WHAT IS NEEDED :: Take all the material and copy it exactly.

SOURCE DATA ::
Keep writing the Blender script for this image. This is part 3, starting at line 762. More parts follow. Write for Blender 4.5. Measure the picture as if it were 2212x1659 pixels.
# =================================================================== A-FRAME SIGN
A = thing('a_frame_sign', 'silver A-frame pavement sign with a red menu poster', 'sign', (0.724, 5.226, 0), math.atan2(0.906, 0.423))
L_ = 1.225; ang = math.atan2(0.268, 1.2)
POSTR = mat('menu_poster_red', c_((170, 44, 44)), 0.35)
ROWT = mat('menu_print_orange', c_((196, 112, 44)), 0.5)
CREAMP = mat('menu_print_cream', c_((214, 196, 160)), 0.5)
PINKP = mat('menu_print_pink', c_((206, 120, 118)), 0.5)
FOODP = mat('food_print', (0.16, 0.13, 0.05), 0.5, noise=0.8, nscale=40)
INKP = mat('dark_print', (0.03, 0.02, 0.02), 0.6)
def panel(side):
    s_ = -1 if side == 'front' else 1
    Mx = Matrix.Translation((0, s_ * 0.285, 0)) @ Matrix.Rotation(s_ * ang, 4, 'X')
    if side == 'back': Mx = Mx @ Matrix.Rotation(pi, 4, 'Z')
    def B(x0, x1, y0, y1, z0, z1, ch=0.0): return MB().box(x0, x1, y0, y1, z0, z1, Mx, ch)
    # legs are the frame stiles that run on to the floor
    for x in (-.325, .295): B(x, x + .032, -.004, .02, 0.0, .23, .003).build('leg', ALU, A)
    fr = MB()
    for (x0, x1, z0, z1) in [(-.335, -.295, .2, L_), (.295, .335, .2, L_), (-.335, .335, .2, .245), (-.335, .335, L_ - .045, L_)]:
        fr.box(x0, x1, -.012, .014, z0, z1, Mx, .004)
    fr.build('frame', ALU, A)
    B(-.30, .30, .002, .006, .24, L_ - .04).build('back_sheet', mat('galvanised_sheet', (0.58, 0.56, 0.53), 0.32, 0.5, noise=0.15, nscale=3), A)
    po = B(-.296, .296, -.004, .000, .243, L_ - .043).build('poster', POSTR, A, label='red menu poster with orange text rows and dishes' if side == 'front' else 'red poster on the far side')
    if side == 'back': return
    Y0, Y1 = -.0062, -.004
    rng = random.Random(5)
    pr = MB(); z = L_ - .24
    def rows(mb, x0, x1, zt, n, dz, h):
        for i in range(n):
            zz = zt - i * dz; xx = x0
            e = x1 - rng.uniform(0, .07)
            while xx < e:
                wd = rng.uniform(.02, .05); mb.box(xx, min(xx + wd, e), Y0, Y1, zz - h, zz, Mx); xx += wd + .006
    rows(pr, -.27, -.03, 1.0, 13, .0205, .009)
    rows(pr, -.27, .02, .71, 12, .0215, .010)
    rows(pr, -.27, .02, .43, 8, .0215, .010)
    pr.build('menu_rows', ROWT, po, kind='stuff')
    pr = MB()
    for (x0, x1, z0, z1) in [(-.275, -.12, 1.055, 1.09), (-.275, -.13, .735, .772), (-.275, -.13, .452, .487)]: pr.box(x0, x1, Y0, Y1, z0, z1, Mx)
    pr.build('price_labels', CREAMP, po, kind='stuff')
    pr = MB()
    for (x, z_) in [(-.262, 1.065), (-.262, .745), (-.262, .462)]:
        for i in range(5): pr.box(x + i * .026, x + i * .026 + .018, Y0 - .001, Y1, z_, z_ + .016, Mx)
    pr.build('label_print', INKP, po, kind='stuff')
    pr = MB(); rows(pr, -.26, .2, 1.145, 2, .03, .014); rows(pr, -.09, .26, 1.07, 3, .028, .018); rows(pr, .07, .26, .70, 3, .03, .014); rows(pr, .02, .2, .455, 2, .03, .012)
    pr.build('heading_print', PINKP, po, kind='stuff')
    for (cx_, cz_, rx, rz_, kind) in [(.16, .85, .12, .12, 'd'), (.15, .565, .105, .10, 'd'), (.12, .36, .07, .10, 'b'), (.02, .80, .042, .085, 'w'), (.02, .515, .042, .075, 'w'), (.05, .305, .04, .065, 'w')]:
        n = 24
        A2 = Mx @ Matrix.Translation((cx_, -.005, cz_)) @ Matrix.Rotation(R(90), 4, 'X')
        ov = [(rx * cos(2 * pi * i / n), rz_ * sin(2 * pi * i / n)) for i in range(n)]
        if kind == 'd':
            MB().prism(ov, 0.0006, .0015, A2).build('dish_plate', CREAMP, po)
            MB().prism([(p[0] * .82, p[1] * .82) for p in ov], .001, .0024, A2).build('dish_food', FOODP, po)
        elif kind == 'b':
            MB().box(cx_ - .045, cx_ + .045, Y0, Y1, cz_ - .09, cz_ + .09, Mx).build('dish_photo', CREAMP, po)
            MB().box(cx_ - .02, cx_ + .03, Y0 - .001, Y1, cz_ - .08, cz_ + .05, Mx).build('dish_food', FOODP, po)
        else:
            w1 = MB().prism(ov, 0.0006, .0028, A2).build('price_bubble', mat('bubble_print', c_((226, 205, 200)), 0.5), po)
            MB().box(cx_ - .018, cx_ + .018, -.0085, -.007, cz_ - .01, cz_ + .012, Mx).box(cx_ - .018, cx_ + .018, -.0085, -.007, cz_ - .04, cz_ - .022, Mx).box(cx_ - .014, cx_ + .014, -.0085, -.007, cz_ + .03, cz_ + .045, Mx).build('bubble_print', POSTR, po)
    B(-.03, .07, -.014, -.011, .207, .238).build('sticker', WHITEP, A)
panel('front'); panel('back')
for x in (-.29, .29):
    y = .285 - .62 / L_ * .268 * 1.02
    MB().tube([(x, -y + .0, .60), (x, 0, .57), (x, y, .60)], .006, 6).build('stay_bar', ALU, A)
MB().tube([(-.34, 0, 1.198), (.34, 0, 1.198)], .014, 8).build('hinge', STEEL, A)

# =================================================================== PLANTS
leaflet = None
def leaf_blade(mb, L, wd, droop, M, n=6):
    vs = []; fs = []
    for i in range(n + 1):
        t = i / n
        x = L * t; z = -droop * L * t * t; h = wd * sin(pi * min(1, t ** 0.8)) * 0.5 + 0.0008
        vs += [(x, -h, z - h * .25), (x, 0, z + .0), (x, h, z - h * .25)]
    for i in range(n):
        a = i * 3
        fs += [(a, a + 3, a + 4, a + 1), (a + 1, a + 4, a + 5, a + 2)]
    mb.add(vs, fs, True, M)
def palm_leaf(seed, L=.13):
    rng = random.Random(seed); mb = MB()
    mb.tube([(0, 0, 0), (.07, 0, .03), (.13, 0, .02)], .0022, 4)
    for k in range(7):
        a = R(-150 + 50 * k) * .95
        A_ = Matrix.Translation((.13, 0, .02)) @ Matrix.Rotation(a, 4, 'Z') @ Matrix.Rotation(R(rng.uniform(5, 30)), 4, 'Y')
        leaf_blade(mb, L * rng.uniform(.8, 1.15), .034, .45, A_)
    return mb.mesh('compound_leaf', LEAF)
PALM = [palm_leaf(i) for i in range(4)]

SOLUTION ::
Keep writing the Blender script for this image. This is part 3, starting at line 762. More parts follow. Write for Blender 4.5. Measure the picture as if it were 2212x1659 pixels.
# =================================================================== A-FRAME SIGN
A = thing('a_frame_sign', 'silver A-frame pavement sign with a red menu poster', 'sign', (0.724, 5.226, 0), math.atan2(0.906, 0.423))
L_ = 1.225; ang = math.atan2(0.268, 1.2)
POSTR = mat('menu_poster_red', c_((170, 44, 44)), 0.35)
ROWT = mat('menu_print_orange', c_((196, 112, 44)), 0.5)
CREAMP = mat('menu_print_cream', c_((214, 196, 160)), 0.5)
PINKP = mat('menu_print_pink', c_((206, 120, 118)), 0.5)
FOODP = mat('food_print', (0.16, 0.13, 0.05), 0.5, noise=0.8, nscale=40)
INKP = mat('dark_print', (0.03, 0.02, 0.02), 0.6)
def panel(side):
    s_ = -1 if side == 'front' else 1
    Mx = Matrix.Translation((0, s_ * 0.285, 0)) @ Matrix.Rotation(s_ * ang, 4, 'X')
    if side == 'back': Mx = Mx @ Matrix.Rotation(pi, 4, 'Z')
    def B(x0, x1, y0, y1, z0, z1, ch=0.0): return MB().box(x0, x1, y0, y1, z0, z1, Mx, ch)
    # legs are the frame stiles that run on to the floor
    for x in (-.325, .295): B(x, x + .032, -.004, .02, 0.0, .23, .003).build('leg', ALU, A)
    fr = MB()
    for (x0, x1, z0, z1) in [(-.335, -.295, .2, L_), (.295, .335, .2, L_), (-.335, .335, .2, .245), (-.335, .335, L_ - .045, L_)]:
        fr.box(x0, x1, -.012, .014, z0, z1, Mx, .004)
    fr.build('frame', ALU, A)
    B(-.30, .30, .002, .006, .24, L_ - .04).build('back_sheet', mat('galvanised_sheet', (0.58, 0.56, 0.53), 0.32, 0.5, noise=0.15, nscale=3), A)
    po = B(-.296, .296, -.004, .000, .243, L_ - .043).build('poster', POSTR, A, label='red menu poster with orange text rows and dishes' if side == 'front' else 'red poster on the far side')
    if side == 'back': return
    Y0, Y1 = -.0062, -.004
    rng = random.Random(5)
    pr = MB(); z = L_ - .24
    def rows(mb, x0, x1, zt, n, dz, h):
        for i in range(n):
            zz = zt - i * dz; xx = x0
            e = x1 - rng.uniform(0, .07)
            while xx < e:
                wd = rng.uniform(.02, .05); mb.box(xx, min(xx + wd, e), Y0, Y1, zz - h, zz, Mx); xx += wd + .006
    rows(pr, -.27, -.03, 1.0, 13, .0205, .009)
    rows(pr, -.27, .02, .71, 12, .0215, .010)
    rows(pr, -.27, .02, .43, 8, .0215, .010)
    pr.build('menu_rows', ROWT, po, kind='stuff')
    pr = MB()
    for (x0, x1, z0, z1) in [(-.275, -.12, 1.055, 1.09), (-.275, -.13, .735, .772), (-.275, -.13, .452, .487)]: pr.box(x0, x1, Y0, Y1, z0, z1, Mx)
    pr.build('price_labels', CREAMP, po, kind='stuff')
    pr = MB()
    for (x, z_) in [(-.262, 1.065), (-.262, .745), (-.262, .462)]:
        for i in range(5): pr.box(x + i * .026, x + i * .026 + .018, Y0 - .001, Y1, z_, z_ + .016, Mx)
    pr.build('label_print', INKP, po, kind='stuff')
    pr = MB(); rows(pr, -.26, .2, 1.145, 2, .03, .014); rows(pr, -.09, .26, 1.07, 3, .028, .018); rows(pr, .07, .26, .70, 3, .03, .014); rows(pr, .02, .2, .455, 2, .03, .012)
    pr.build('heading_print', PINKP, po, kind='stuff')
    for (cx_, cz_, rx, rz_, kind) in [(.16, .85, .12, .12, 'd'), (.15, .565, .105, .10, 'd'), (.12, .36, .07, .10, 'b'), (.02, .80, .042, .085, 'w'), (.02, .515, .042, .075, 'w'), (.05, .305, .04, .065, 'w')]:
        n = 24
        A2 = Mx @ Matrix.Translation((cx_, -.005, cz_)) @ Matrix.Rotation(R(90), 4, 'X')
        ov = [(rx * cos(2 * pi * i / n), rz_ * sin(2 * pi * i / n)) for i in range(n)]
        if kind == 'd':
            MB().prism(ov, 0.0006, .0015, A2).build('dish_plate', CREAMP, po)
            MB().prism([(p[0] * .82, p[1] * .82) for p in ov], .001, .0024, A2).build('dish_food', FOODP, po)
        elif kind == 'b':
            MB().box(cx_ - .045, cx_ + .045, Y0, Y1, cz_ - .09, cz_ + .09, Mx).build('dish_photo', CREAMP, po)
            MB().box(cx_ - .02, cx_ + .03, Y0 - .001, Y1, cz_ - .08, cz_ + .05, Mx).build('dish_food', FOODP, po)
        else:
            w1 = MB().prism(ov, 0.0006, .0028, A2).build('price_bubble', mat('bubble_print', c_((226, 205, 200)), 0.5), po)
            MB().box(cx_ - .018, cx_ + .018, -.0085, -.007, cz_ - .01, cz_ + .012, Mx).box(cx_ - .018, cx_ + .018, -.0085, -.007, cz_ - .04, cz_ - .022, Mx).box(cx_ - .014, cx_ + .014, -.0085, -.007, cz_ + .03, cz_ + .045, Mx).build('bubble_print', POSTR, po)
    B(-.03, .07, -.014, -.011, .207, .238).build('sticker', WHITEP, A)
panel('front'); panel('back')
for x in (-.29, .29):
    y = .285 - .62 / L_ * .268 * 1.02
    MB().tube([(x, -y + .0, .60), (x, 0, .57), (x, y, .60)], .006, 6).build('stay_bar', ALU, A)
MB().tube([(-.34, 0, 1.198), (.34, 0, 1.198)], .014, 8).build('hinge', STEEL, A)

# =================================================================== PLANTS
leaflet = None
def leaf_blade(mb, L, wd, droop, M, n=6):
    vs = []; fs = []
    for i in range(n + 1):
        t = i / n
        x = L * t; z = -droop * L * t * t; h = wd * sin(pi * min(1, t ** 0.8)) * 0.5 + 0.0008
        vs += [(x, -h, z - h * .25), (x, 0, z + .0), (x, h, z - h * .25)]
    for i in range(n):
        a = i * 3
        fs += [(a, a + 3, a + 4, a + 1), (a + 1, a + 4, a + 5, a + 2)]
    mb.add(vs, fs, True, M)
def palm_leaf(seed, L=.13):
    rng = random.Random(seed); mb = MB()
    mb.tube([(0, 0, 0), (.07, 0, .03), (.13, 0, .02)], .0022, 4)
    for k in range(7):
        a = R(-150 + 50 * k) * .95
        A_ = Matrix.Translation((.13, 0, .02)) @ Matrix.Rotation(a, 4, 'Z') @ Matrix.Rotation(R(rng.uniform(5, 30)), 4, 'Y')
        leaf_blade(mb, L * rng.uniform(.8, 1.15), .034, .45, A_)
    return mb.mesh('compound_leaf', LEAF)
PALM = [palm_leaf(i) for i in range(4)]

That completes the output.